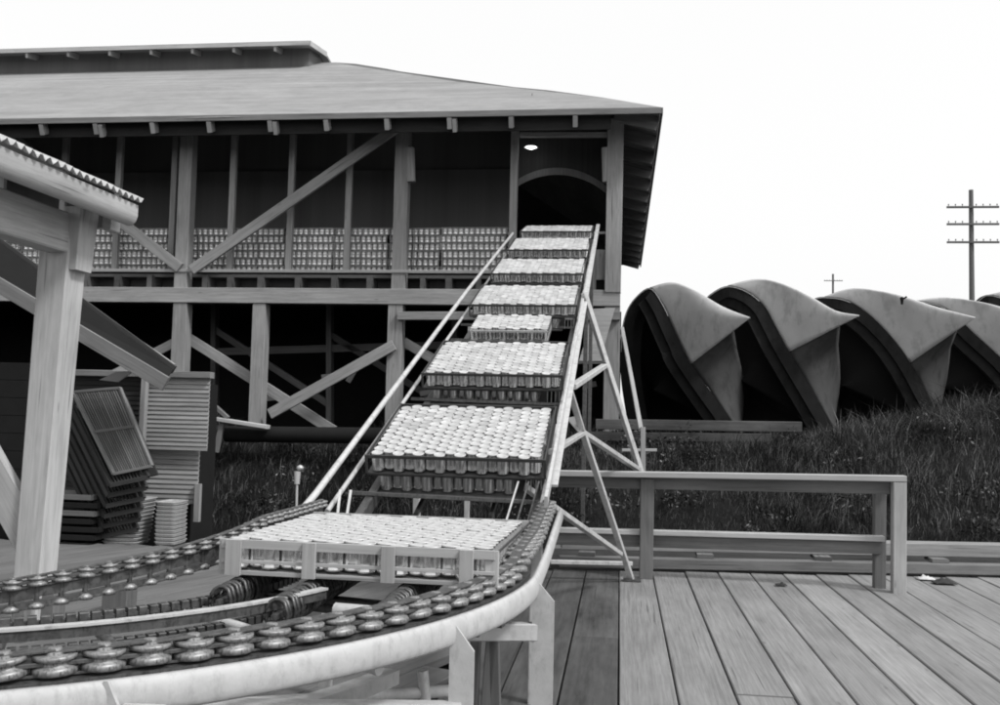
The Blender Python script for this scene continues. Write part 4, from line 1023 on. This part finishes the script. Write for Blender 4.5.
weeds('tall_weeds', 'mass of dark dry weeds on the bank behind the wharf railing', 120000,
      lambda: (rng.uniform(-1.0, 9.0), 10.25 + 5.6 * rng.random() ** 1.5),
      lambda x, y: (.10 + .22 * patchy(x, y) ** 1.5 + .14 * sstep(1.2, 5, x)) * (1.6 if rng.random() < .06 else 1), lambda x, y: .25 + .75 * patchy(x, y) if y > 10.1 + .155 * x else 0, .5)
def scrub(name, label, spots, per):
    V = []; Fs = []; U = []
    for (x, y, rr, h) in spots:
        z0 = gz(x, y)
        for k in range(per):
            a = rng.uniform(0, 2 * math.pi); q = rng.random() ** .5; zz = rng.random() * math.sqrt(max(0, 1 - q * q * .8)) * h * (.7 + .3 * math.sin(a * 3 + x))
            c = np.array([x + rr * q * math.cos(a), y + rr * .7 * q * math.sin(a), z0 + zz]); l = rng.uniform(.012, .035)
            d1 = rng.normal(size=3); d1 /= np.linalg.norm(d1); d2 = np.cross(d1, rng.normal(size=3)); d2 /= np.linalg.norm(d2)
            o = len(V); V += [c - d1 * l, c + d2 * l * .45, c + d1 * l, c - d2 * l * .45]; Fs.append((o, o + 1, o + 2, o + 3)); u = rng.random(); U += [(u, u)] * 4
    me = bpy.data.meshes.new(name); me.from_pydata([tuple(p) for p in V], [], Fs)
    uvl = me.uv_layers.new(name='UVMap'); uvl.data.foreach_set('uv', [c for p in U for c in p])
    me.materials.append(M['grass']); o = bpy.data.objects.new(name, me); COL.objects.link(o); tag(o, label, 'scrub', kind='stuff')
scrub('low_scrub', 'low leafy scrub in dark clumps among the weeds of the bank', [(rng.uniform(-1, 7), rng.uniform(11, 14.5), rng.uniform(.2, .6), rng.uniform(.18, .42)) for _ in range(46)] + [(rng.uniform(-5, -1.6), rng.uniform(11, 13), rng.uniform(.2, .5), rng.uniform(.3, .6)) for _ in range(16)], 200)
weeds('left_weeds', 'dark weeds growing under the shed left of the incline', 26000,
      lambda: (rng.uniform(-8, -1.4), rng.uniform(10.6, 13.2)), lambda x, y: .18 + .34 * patchy(x, y), lambda x, y: .2 + .8 * patchy(x, y) if not (x < -4.5 and y < 11.6) else 0, .62)
for o in bpy.data.objects:
    if '_w' in o: del o['_w']
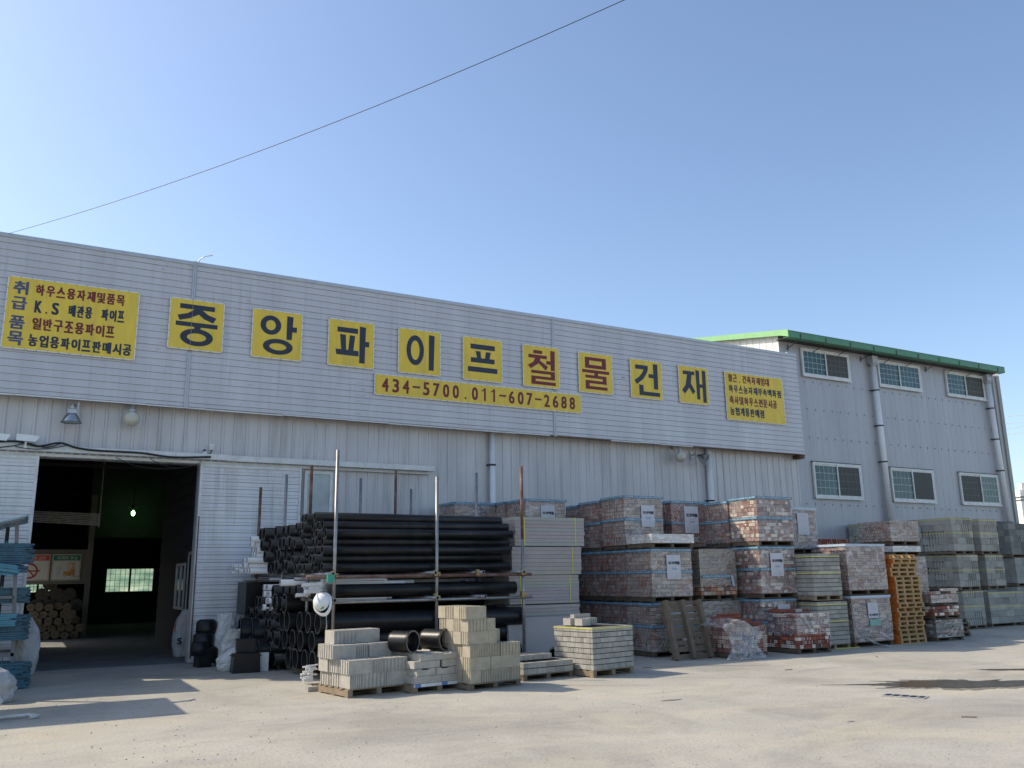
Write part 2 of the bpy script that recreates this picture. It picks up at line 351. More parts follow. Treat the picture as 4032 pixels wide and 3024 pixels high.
# drain grate ------------------------------------------------------
p0, p1 = onZ(3470, 2741), onZ(3640, 2753); p2 = onZ(3478, 2729)
t = thing('drain_grate', 'rectangular steel drain grate set in the sunlit yard', 'drain', (p0.x, p0.y, 0), math.atan2(p1.y-p0.y, p1.x-p0.x))
gl, gw = (p1-p0).length, .24
b = MB(); b.box(0, gl, 0, gw, .001, .004); b.build('drain_pit', M_hole, t)  # flat dark sheet, the pit's shade put into its colour
b = MB()
for q in ((0, gl, 0, .02), (0, gl, gw-.02, gw), (0, .02, .02, gw-.02), (gl-.02, gl, .02, gw-.02)): b.box(*q, .0041, .012)
for k in range(1, 5): b.box(gl*k/5-.008, gl*k/5+.008, .02, gw-.02, .0041, .011)
b.build('frame', M_trim, t)
b = MB()
for k in range(44): b.box(.03+k*(gl-.06)/44, .034+k*(gl-.06)/44, .021, gw-.021, .005, .0095)
b.build('bars', M_dark, t)

# ================================================================== WAREHOUSE
BX0, BX1, BH, BY1 = -1.0, 21.55, 5.36, 40.0
wh = thing('warehouse', 'long grey metal clad warehouse with signboard fascia and open doorway', 'warehouse', (0, 0, 0))
def ribwall(b, x0, x1, y, z0, z1, pitch=.262, m=0, ms=1):
    """ribbed steel sheet facing -Y: flat pans with narrow raised double ribs"""
    xs = []; k = math.ceil((x0-.0)/pitch)
    prof = [(x0, 0)]
    while k*pitch < x1:
        x = k*pitch
        if x-.05 > x0 and x+.05 < x1: prof += [(x-.036, 0), (x-.022, -.020), (x+.022, -.020), (x+.036, 0)]
        k += 1
    prof.append((x1, 0)); n = len(b.v)
    for (x, d) in prof: b.v += [(x, y+d, z0), (x, y+d, z1)]
    for i in range(len(prof)-1):
        side = abs(prof[i][1]-prof[i+1][1]) > .001
        b.face((n+2*i, n+2*i+2, n+2*i+3, n+2*i+1), ms if side and False else m)
DX0, DX1, DH = .16, 3.22, 4.12
b = MB()
ribwall(b, BX0, DX0, YW, 0, BH); ribwall(b, DX0, DX1, YW, DH, BH); ribwall(b, DX1, BX1, YW, 0, BH)
# steel clips on the ribs
rs = random.Random(3)
for zz in (4.42, 3.1, 5.15, 1.9):
    k = math.ceil(BX0/.262)
    while k*.262 < BX1-.1:
        x = k*.262
        if rs.random() < .55 and not (zz < DH and DX0 < x < DX1): b.box(x-.012, x+.012, YW-.027, YW-.019, zz-.03, zz+.05, 1)
        k += 1
b.build('wall', [M_wall, M_trim], wh)
b = MB(); b.box(DX0-.06, DX0, YW-.02, YW+.25, 0, DH+.06); b.box(DX1, DX1+.06, YW-.02, YW+.25, 0, DH+.06); b.box(DX0, DX1, YW-.02, YW+.25, DH, DH+.06)
b.build('door_frame', M_trim, wh)
# body of the warehouse: roof, side and back walls
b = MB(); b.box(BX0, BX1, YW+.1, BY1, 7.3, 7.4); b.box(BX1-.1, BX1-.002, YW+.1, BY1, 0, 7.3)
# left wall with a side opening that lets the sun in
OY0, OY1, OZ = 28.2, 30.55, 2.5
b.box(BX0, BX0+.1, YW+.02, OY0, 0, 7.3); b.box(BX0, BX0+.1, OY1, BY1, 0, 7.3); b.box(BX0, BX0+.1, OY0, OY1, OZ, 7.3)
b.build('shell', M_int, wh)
# back wall with two windows
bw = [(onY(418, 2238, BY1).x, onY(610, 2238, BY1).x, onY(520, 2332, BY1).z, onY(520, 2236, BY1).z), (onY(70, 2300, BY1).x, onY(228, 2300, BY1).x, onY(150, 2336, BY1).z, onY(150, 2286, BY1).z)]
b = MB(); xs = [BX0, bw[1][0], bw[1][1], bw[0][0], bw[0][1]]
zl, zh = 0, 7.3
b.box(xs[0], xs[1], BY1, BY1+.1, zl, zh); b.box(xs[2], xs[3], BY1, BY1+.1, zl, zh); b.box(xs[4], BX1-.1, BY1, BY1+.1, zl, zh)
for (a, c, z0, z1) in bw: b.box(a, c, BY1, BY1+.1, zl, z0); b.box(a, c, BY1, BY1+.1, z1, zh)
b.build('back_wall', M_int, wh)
mp = bpy.data.materials.new('daylight_pane'); mp.use_nodes = True; N = mp.node_tree.nodes; L = mp.node_tree.links
tl = N.new('ShaderNodeBsdfTranslucent'); nz = N.new('ShaderNodeTexNoise'); nz.inputs['Scale'].default_value = 3; cr_ = N.new('ShaderNodeValToRGB')
cr_.color_ramp.elements[0].color = (.30, .42, .36, 1); cr_.color_ramp.elements[0].position = .35; cr_.color_ramp.elements[1].color = (.62, .68, .58, 1); cr_.color_ramp.elements[1].position = .65
L.new(nz.outputs[0], cr_.inputs[0]); L.new(cr_.outputs[0], tl.inputs[0]); L.new(tl.outputs[0], N['Material Output'].inputs[0])
for (a, c, z0, z1) in bw:
    w = MB(); w.box(a, c, BY1+.02, BY1+.06, z0, z0+.04); w.box(a, c, BY1+.02, BY1+.06, z1-.04, z1); mid = (a+c)/2
    for x in (a, mid-.04, c-.05): w.box(x, x+(.08 if x == mid-.04 else .05), BY1+.02, BY1+.06, z0+.041, z1-.041)
    for k in range(1, 10):
        if k != 5: w.box(a+(c-a)*k/10-.008, a+(c-a)*k/10+.008, BY1+.025, BY1+.035, z0+.041, z1-.041)
    for k in range(1, 4): w.box(a+.05, c-.05, BY1+.0251, BY1+.036, z0+(z1-z0)*k/4-.007, z0+(z1-z0)*k/4+.007)
    wo = w.build('window', M_dark, wh)
    q = MB(); q.box(a, c, BY1+.065, BY1+.07, z0, z1); q.build('pane', mp, wo)
# interior side partition (clad office wall) with window and doorway
PX = 3.46
b = MB()
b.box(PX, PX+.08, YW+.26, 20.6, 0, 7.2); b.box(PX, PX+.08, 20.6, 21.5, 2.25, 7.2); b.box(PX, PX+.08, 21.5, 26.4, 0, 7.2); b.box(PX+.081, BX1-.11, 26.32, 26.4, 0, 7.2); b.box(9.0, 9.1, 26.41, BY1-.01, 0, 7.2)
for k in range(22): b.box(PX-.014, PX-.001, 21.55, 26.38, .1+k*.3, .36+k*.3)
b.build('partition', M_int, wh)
b = MB(); b.box(PX-.04, PX-.015, 20.54, 20.6, 0, 2.3); b.box(PX-.04, PX-.015, 21.5, 21.56, 0, 2.3); b.box(PX-.04, PX-.015, 20.6, 21.5, 2.25, 2.32)
b.box(PX-.05, PX-.016, 21.9, 23.2, 1.0, 1.06); b.box(PX-.05, PX-.016, 21.9, 23.2, 2.02, 2.08)
for y in (21.9, 22.52, 23.14): b.box(PX-.05, PX-.016, y, y+.06, 1.06, 2.02)
b.build('partition_frame', M_trim, wh)
b = MB(); b.box(PX-.022, PX-.016, 21.96, 23.14, 1.06, 2.02); b.build('partition_pane', M_glass, wh)
# board partition deeper inside, girts and purlins
PY = 30.9
b = MB(); b.box(BX0+.11, 2.0, PY, PY+.08, 1.62, 2.68); b.box(1.86, 2.02, PY-.04, PY-.001, 0, 4.4); b.build('board_partition', M_intw, wh)
b = MB()
for y, z in ((24, 6.4), (28, 6.4), (33, 6.4)): b.box(BX0+.12, PX-.01 if y < 26 else 8.99, y, y+.1, z, z+.18)
for k in range(3): b.box(BX0+.12, 8.98, BY1-.12, BY1-.01, 3.4+k*.9, 3.5+k*.9)
b.box(BX0+.12, PX-.02, 26.0, 26.06, 4.72, 4.80)
b.build('girder', M_dark, wh)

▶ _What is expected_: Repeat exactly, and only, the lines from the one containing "b.build('shell', M_int, wh)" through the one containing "onY(150, 2286, BY1).z)]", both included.

▶ _Right answer_:
b.build('shell', M_int, wh)
# back wall with two windows
bw = [(onY(418, 2238, BY1).x, onY(610, 2238, BY1).x, onY(520, 2332, BY1).z, onY(520, 2236, BY1).z), (onY(70, 2300, BY1).x, onY(228, 2300, BY1).x, onY(150, 2336, BY1).z, onY(150, 2286, BY1).z)]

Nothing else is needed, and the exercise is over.